I celebrated the American Mother's Day today, even though I live in England. Yes, I take advantage of having the British Mother's Day too, which is sometime in March. You see, I can't remember the date of that one because in my heart, it isn't the "real" one. That doesn't stop me, of course, from taking full advantage of tea and toast served in bed on a cold March morning, with lovely cards made at school.
While today's celebration was so low key as to be almost non-existent, I gave a lot of thought to my own mother and hers; my grandmother who died 15 years ago. I picked up the phone and left messages for my two favourite aunts as well, one of whom phoned me back for a chat. Three thousand miles and a 5-hour time difference, mean nothing these days, when communication by phone and email is instantaneous.
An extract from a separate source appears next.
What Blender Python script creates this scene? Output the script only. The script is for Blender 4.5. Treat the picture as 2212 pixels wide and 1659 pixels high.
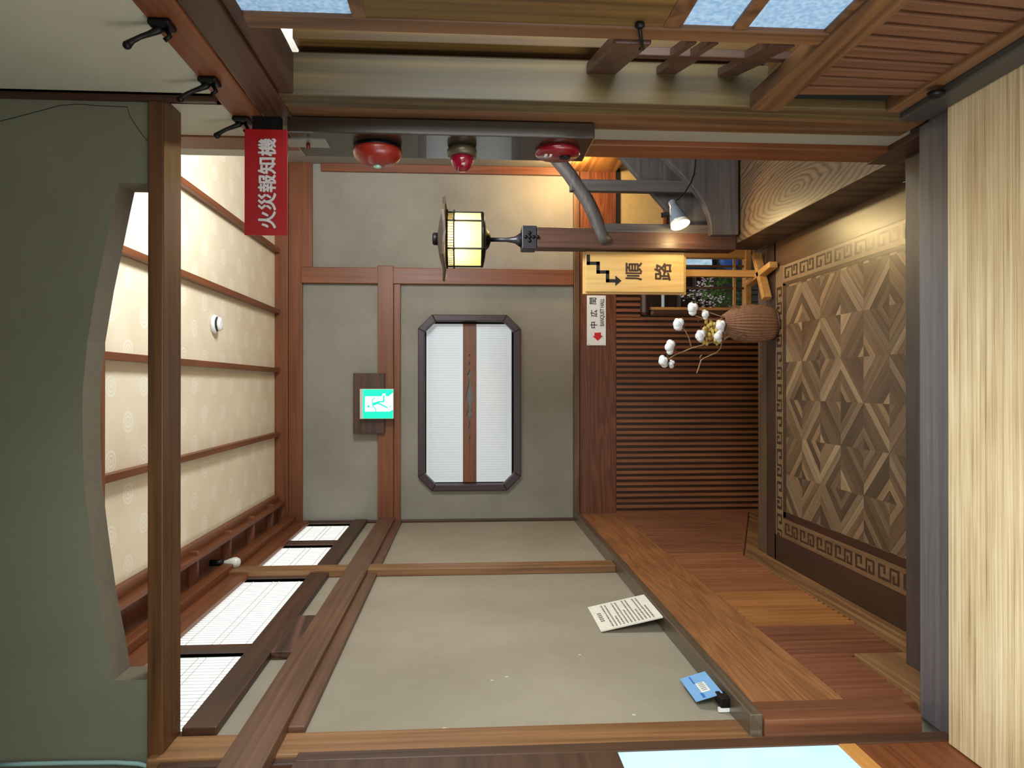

The five of us women, from both sides of my family, are connected by a thread that winds itself from London to New Jersey, New York and Florida and through time: my aunt's birth being my grandmother's first experience of motherhood, my birth being my mother's first experience of motherhood, and my daughter's birth being mine. For my Aunt Eleanore, who isn't related to me by blood, having been married to my father's uncle, the connection is one of love, brought to life by my parents, who gave me the opportunity to know her. These women, especially my Mom, are there for me when I need them, as I hope to be for them if they ever need me.
Do I sound old-fashioned and overly sentimental? Maybe I am. I don't really care. I wish I had understood more about this bond when I was younger, lazier, more easily irritated, less thoughtful and less. Maybe it takes half a lifetime to learn these lessons and the other half to teach them to your own children. I know that it being Mother's Day didn't figure large enough in my children's eyes to banish the usual arguments about cleaning up their room and eating their food at dinner. But it was in my mind when my son asked me to paint his face like a tiger, which I did with bronzing gel, black mascara and brown eyeliner. He was thrilled and his enthusiasm made all of us smile. It was in my mind when I refolded all of my daughter's clothes this morning without yelling, and when she helped me tidy my cluttered desk area this afternoon. Sometimes love is best seen in the smallest gestures, rather than anything grandiose.
Oh, and not forgotten this evening; the small gesture that came in the form of my Dad's phone call when he first woke up this morning, to wish me a Happy Mother's Day. It touched me in a very big way. Father's Day is just around the corner on Sunday, the 21st of June, on both sides of the Atlantic Ocean. Hopefully, his grandchildren and I will do justice to it.